On Coffee Lake one squaring/multiplication was measured to be ~46.8 cycles. Penta-root is 282 squarings/multiplications. Then MinRoot itself costs a few additions, which can add up to about one multiplication, so let's say we aim for 283*46.8=13244.4 cycles per MinRoot iteration. The measured result is ~13570 cycles, which is 2.5% off the goal. In absolute terms the difference is ~325 cycles. This is for 35 calls to assembly subroutines, or ~9.3 "excess" cycles per call. These are divided among pure call overheads and mispredicted branch penalties. If all these were branch penalties, then it's equivalent of ~1/2 of them being mispredicted. This is a bit too high, the processor should and surely does better. Maybe one can shave off 5-6 cycles per call by implementing the complete penta-root in assembly. 6 cycles would amount for ~1.5% overall improvement. But this is not given, because out-of-order core is capable of amortizing the calls overheads cycles, and all of the 1.5% can just as well be the result of occasional imperfections in instruction scheduling. For this reason it's argued that complete penta-root in assembly is not worth the effort.

Just in case. Implementing complete EC point operations in assembly would be more beneficial, because those are mixtures of multiplications and faster additions/subtractions, so that overheads take a larger percentage.

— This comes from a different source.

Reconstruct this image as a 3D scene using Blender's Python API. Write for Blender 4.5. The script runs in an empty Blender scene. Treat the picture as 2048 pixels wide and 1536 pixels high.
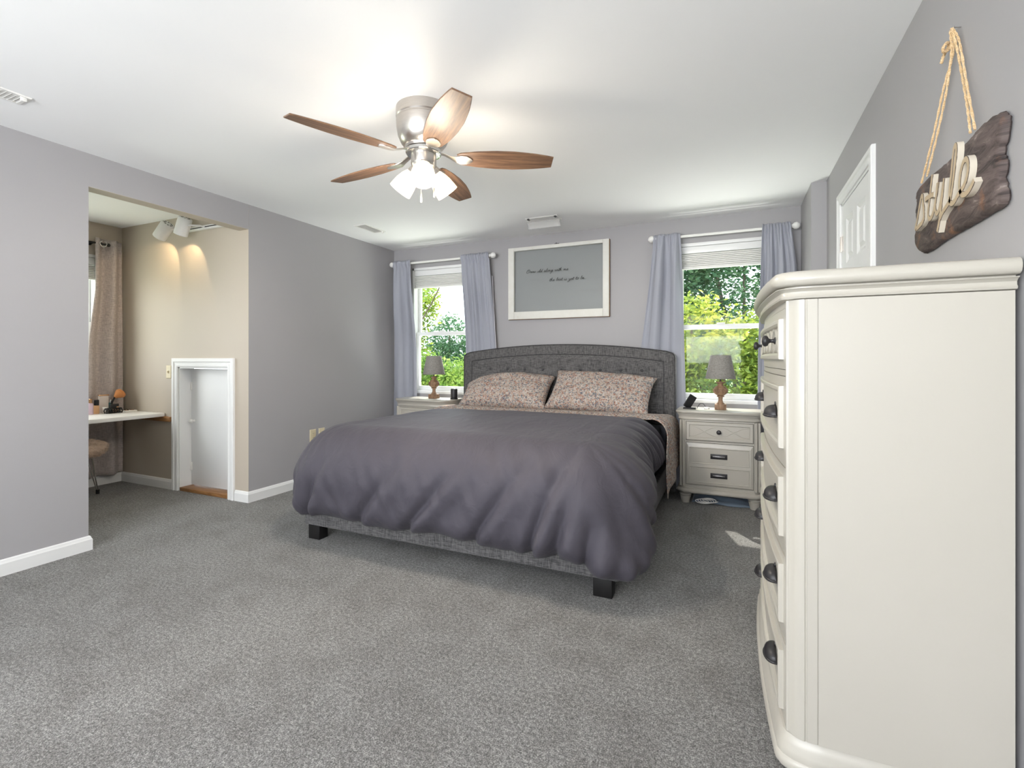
import bpy, bmesh, math, random
from mathutils import Vector, Matrix, noise
scene = bpy.context.scene
COL = scene.collection
PI = math.pi
R = math.radians

# ------------------------------------------------------------------ camera
cam = bpy.data.cameras.new('camera'); camo = bpy.data.objects.new('camera', cam); COL.objects.link(camo)
camo.location = (0, 0, 1.175); camo.rotation_euler = (R(90), 0, R(24.232))
cam.sensor_width = 36; cam.lens = 36 * 977.59 / 2048; cam.shift_y = -50 / 2048; cam.clip_start = 0.02
scene.camera = camo

# ------------------------------------------------------------------ sky, sun, daylight, added fill, exposure
vs = scene.view_settings
vs.view_transform = 'Standard'; vs.look = 'None'; vs.gamma = 1; vs.use_curve_mapping = False; vs.exposure = 0.33
w = bpy.data.worlds.new('sky'); scene.world = w; w.use_nodes = True
bg = w.node_tree.nodes['Background']; bg.inputs[0].default_value = (0.86, 0.93, 1.0, 1); bg.inputs[1].default_value = 3.8
scene.cycles.use_denoising = True
scene.cycles.max_bounces = 10; scene.cycles.transparent_max_bounces = 16; scene.cycles.sample_clamp_indirect = 6

def lamp(name, kind, loc, direction, energy, color, **kw):
    l = bpy.data.lights.new(name, kind); o = bpy.data.objects.new(name, l); COL.objects.link(o)
    l.energy = energy; l.color = color
    for k, v in kw.items(): setattr(l, k, v)
    o.location = loc
    o.rotation_euler = Vector(direction).to_track_quat('-Z', 'Y').to_euler()
    return o
lamp('sun', 'SUN', (-3, 12, 15), (0.325, -1, -1.41), 5.2, (1.0, 0.95, 0.86), angle=R(0.6))
# added fill from unseen openings behind the camera; the alcove lamp is window daylight
lamp('fill_rear_up', 'AREA', (-1.05, -2.42, 1.40), (0.05, 1, 1.7), 158, (0.98, 0.985, 1.0), shape='RECTANGLE', size=2.6, size_y=1.2)  # added upward fill in place of a camera flash
lamp('fill_left_up', 'AREA', (-3.80, -1.25, 0.95), (1, 0.35, 1.35), 10, (0.98, 0.985, 1.0), shape='RECTANGLE', size=1.5, size_y=1.2)  # added upward fill through a made-up opening in the left wall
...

There is room for improvement in disjoint multiplication and squaring subroutines. It is the "composite" square-n-multiply subroutine that is specifically tuned for Pasta moduli.

Interface.

C currently takes in and emits two-dimentional arrays of 64-bit limbs. This is surely less optimal from application viewpoint. Would it be more appropriate to take in and emit pairs of byte arrays? Or a double-width byte array? In other words C would take in and emit data in wire format.

One can ask why not implement and expose just the elementary field operations. Rust over-relies on indirect subroutine calls, which contributes to uncertainty in critical paths' performance, more specifically in real-life applications. C provides adequate control over inter-procedural interaction. Not to mention that higher level interface is more practical to reuse from languages that are not as FFI-friendly as Rust.

Platform support.

ARM64 and legacy x86_64 are supported mostly to facilitate development, not production. In other words no assumptions are made about which computer is found on the application developer's desk or lap.